My First Book Published on al-Andalus

This week my first book was finally published after years of travelling, researching, writing and editing. The book is a study of a very important Mediterranean diaspora that took place in the early 17th century and left an extraordinary imprint on the Mediterranean culture, especially in North Africa, namely the diaspora of the Moriscos (Arabs and Berbers forced to convert into Christianity under the pressure of the Inquisition Courts in the Iberian Peninsula, mostly in Spain).

In the year 711 AD, Muslims conquered the Iberian Peninsula, calling it al-Andalus and sowing the seeds of a fascinating renaissance characterised -mostly- by tolerance, coexistence and an appreciation for the arts and the sciences. With the fall of the last Andalusi Kingdom in Granada to the Catholic Monarchs in 1492 AD, the Muslim rule in al-Andalus came to an end.

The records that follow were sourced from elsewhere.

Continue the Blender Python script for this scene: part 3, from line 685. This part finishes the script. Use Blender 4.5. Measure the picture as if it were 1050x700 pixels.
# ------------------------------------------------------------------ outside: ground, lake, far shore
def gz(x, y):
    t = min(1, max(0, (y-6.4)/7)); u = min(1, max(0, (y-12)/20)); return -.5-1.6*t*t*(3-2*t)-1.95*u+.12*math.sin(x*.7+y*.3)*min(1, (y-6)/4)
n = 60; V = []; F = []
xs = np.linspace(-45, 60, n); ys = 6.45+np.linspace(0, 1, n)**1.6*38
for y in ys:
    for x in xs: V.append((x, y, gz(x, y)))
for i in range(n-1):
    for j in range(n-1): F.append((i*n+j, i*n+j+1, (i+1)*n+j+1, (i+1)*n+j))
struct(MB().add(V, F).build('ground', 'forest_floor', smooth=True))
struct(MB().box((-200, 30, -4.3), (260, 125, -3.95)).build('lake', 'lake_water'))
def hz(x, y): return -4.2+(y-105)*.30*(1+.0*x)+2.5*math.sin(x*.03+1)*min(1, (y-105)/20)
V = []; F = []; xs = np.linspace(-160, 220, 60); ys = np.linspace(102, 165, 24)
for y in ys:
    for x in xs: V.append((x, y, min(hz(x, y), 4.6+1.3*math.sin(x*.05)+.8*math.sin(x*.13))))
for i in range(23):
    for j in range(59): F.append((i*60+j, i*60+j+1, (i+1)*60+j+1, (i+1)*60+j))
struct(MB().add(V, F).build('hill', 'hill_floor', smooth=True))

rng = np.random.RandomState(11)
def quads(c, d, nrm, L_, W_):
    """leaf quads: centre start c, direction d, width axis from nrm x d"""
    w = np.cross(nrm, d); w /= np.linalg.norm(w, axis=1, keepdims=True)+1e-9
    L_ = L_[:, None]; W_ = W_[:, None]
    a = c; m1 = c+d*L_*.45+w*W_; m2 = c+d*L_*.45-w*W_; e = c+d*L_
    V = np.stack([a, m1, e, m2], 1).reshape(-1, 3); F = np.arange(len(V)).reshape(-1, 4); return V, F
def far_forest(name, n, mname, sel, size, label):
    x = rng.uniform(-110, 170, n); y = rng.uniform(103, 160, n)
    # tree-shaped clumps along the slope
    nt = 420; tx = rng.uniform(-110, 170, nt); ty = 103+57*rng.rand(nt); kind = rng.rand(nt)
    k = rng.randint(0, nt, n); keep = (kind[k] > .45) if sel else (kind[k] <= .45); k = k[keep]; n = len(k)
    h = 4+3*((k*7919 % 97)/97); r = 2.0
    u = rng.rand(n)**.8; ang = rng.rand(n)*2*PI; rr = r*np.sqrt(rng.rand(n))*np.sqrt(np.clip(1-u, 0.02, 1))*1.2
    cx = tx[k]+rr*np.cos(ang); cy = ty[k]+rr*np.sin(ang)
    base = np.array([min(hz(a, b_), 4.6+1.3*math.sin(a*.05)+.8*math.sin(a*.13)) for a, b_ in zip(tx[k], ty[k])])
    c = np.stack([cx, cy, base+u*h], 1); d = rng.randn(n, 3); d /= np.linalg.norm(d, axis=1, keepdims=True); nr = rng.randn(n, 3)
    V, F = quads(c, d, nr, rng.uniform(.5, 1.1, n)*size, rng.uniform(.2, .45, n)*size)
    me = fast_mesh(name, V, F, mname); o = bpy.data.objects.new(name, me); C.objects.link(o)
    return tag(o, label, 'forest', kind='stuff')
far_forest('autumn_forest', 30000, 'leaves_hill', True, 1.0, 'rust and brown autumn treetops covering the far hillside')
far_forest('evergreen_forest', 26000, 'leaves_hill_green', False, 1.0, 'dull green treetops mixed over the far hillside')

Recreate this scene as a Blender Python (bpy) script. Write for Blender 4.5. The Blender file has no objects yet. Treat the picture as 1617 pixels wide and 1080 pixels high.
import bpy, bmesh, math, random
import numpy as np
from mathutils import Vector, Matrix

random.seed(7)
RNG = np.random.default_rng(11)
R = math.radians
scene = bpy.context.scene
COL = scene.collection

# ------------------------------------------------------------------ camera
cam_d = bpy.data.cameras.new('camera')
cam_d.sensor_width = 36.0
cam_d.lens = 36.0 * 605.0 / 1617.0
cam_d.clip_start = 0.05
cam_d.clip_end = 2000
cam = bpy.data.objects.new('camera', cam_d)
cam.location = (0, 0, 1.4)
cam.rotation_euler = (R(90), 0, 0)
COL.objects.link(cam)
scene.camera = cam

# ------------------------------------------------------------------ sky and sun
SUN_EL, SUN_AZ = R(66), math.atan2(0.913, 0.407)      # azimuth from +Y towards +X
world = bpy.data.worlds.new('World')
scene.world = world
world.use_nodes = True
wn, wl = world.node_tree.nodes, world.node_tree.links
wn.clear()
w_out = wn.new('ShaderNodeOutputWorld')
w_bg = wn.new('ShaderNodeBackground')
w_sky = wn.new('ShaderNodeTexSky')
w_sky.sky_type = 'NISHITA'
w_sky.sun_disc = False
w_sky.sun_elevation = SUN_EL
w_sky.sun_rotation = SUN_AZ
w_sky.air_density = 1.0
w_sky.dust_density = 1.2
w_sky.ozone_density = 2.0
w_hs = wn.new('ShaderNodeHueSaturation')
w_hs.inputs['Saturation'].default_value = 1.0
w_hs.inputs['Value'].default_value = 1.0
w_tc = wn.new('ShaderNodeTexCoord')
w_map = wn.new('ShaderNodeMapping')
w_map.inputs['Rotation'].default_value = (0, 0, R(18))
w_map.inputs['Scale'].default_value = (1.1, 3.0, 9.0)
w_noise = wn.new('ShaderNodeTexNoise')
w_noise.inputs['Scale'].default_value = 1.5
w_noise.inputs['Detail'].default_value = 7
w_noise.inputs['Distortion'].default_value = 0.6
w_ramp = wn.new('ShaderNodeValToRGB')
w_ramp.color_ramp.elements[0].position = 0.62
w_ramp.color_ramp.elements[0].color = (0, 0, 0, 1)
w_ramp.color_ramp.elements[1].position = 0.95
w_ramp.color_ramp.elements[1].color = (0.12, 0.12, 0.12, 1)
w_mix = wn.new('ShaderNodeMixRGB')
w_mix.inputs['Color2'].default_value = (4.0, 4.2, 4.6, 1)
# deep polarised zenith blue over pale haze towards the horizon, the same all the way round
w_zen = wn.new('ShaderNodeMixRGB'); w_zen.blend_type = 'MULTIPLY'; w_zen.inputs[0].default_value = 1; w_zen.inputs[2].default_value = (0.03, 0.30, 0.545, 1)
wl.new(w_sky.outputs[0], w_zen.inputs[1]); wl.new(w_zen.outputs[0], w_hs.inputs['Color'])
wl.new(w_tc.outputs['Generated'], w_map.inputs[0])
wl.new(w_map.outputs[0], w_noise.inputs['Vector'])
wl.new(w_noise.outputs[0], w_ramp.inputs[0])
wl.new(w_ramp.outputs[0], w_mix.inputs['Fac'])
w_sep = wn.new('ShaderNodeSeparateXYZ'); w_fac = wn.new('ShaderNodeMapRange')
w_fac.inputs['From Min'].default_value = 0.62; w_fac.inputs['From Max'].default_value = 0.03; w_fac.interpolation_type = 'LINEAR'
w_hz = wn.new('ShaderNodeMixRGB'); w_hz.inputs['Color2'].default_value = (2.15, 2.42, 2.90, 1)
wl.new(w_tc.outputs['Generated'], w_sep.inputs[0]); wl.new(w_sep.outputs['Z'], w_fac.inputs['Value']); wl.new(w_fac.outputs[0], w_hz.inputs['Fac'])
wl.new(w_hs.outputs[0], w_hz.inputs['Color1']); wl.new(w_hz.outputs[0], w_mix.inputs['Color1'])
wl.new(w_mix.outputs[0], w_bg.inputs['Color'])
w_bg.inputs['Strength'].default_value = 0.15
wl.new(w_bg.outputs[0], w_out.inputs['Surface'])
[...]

Faced with discrimination and persecution, the Muslims there (first called mudejars, then moriscos after they converted to Christianity) survived one tragedy after another until the Spanish King Felipe III approved a decree calling for the final expulsion of all the Moriscos between 1609 and 1614 AD. It is estimated that some 350,000 Moriscos were forced to leave, accused -among other things- of practising Islam in secret, failing to integrate in the Spanish community and conspiring with the Ottomans against the Spanish Crown.

All the material in my work is based on research, interviews and accredited historical sources, presented in my book in a storytelling format. The title is ‘al-Andalus: History of the Diaspora’. It’s in Arabic, but for my friends/followers who cannot speak Arabic, below is an English translation of the back cover:

Al-Andalus was once a glorious chapter in the history of the Islamic Civilization (and humanity in general), before it finally turned into an epitome of the Paradise Lost as the Muslims succumbed to their internal conflicts and ignored the civilizing foundations that the Umayyads had lain centuries earlier. The tragedy of the diaspora that followed the expulsion of hundreds of thousands of Moriscos in the seventeenth century is rich in incredible details about how these groups adapted to their new realities in North Africa and the Orient. The Moriscos left an exceptional imprint in all fields from architecture and urbanism to poetry and music. This book chronicles the memory of the diaspora through a selection of tales that trace the footsteps of the Andalusi migrants and celebrate their cultural legacy in the Mediterranean basin.

Mohammed Elrazzaz An Egyptian academic researcher and professor (Cairo, 1976). He studied History at the University of Granada and Cultural Management in Barcelona. He is Professor of Culture, Art History and Mediterranean Heritage at the International University of Catalonia where he obtained his MA back in 2010. Since 2013, he works for the Secretariat of the Union for the Mediterranean in Barcelona.